Royal Navy’s oldest active vessel ready for retirement

Royal Fleet Auxiliary Gold Rover entered Portsmouth one final time on February 22, marking the end of her 43-year career.

The tanker made the entry minutes after a wartime bomb was moved from the harbour.

RN divers dealt with the German 250kg device which was dredged up overnight as part of preparatory work for the arrival of the Navy’s new carriers.

RFA Gold Rover made her way into Portsmouth and Fountain Lake Jetty, where over the coming weeks all things useful will be stripped out as the ship is prepared for the breaker’s yard.

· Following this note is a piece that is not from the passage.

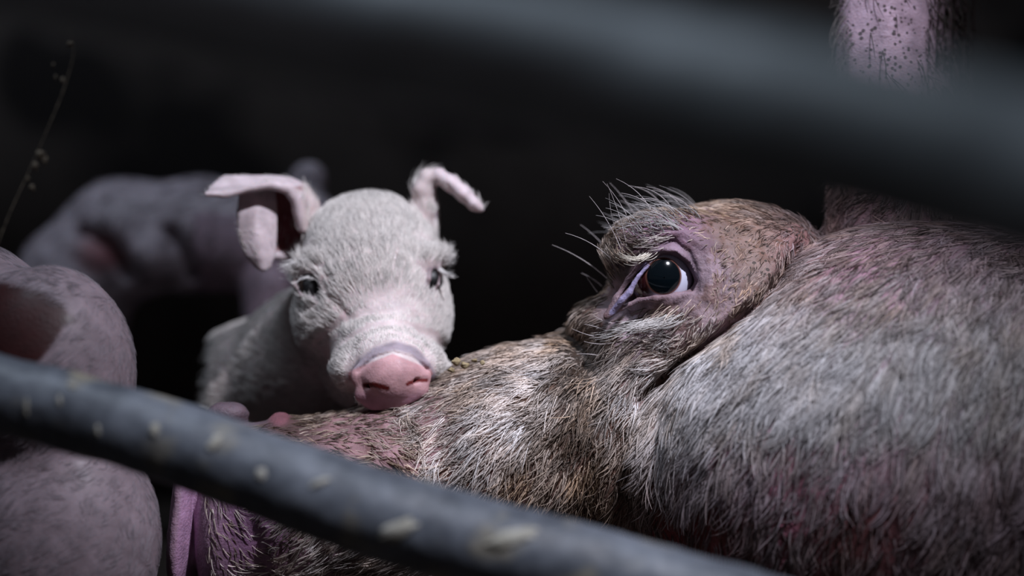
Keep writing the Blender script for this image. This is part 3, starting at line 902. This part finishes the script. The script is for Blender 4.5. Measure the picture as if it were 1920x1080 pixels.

Given her length of service, the tanker was permitted the rare honour – for a ship in the RFA – of flying a decommissioning pennant, a long very thin version of the Blue Ensign auxiliaries hoist.

Based on a combination of the length of the career and length of the ship, it stretched for 140 metres (460ft).

“This is a significant period in the history of the Royal Fleet Auxiliary – and perhaps a moment to reflect as we reach the end of the Rover class,” Cdre Duncan Lamb, head of the RFA said. “But it’s also an opportunity to look to the future at the Tide-class ships.”

Right now, the first of those – Tidespring – is on a 16,000-mile odyssey from the shipbuilder in Korea, crossing the Pacific, passing through Panama then across the Atlantic to the UK for final fitting out.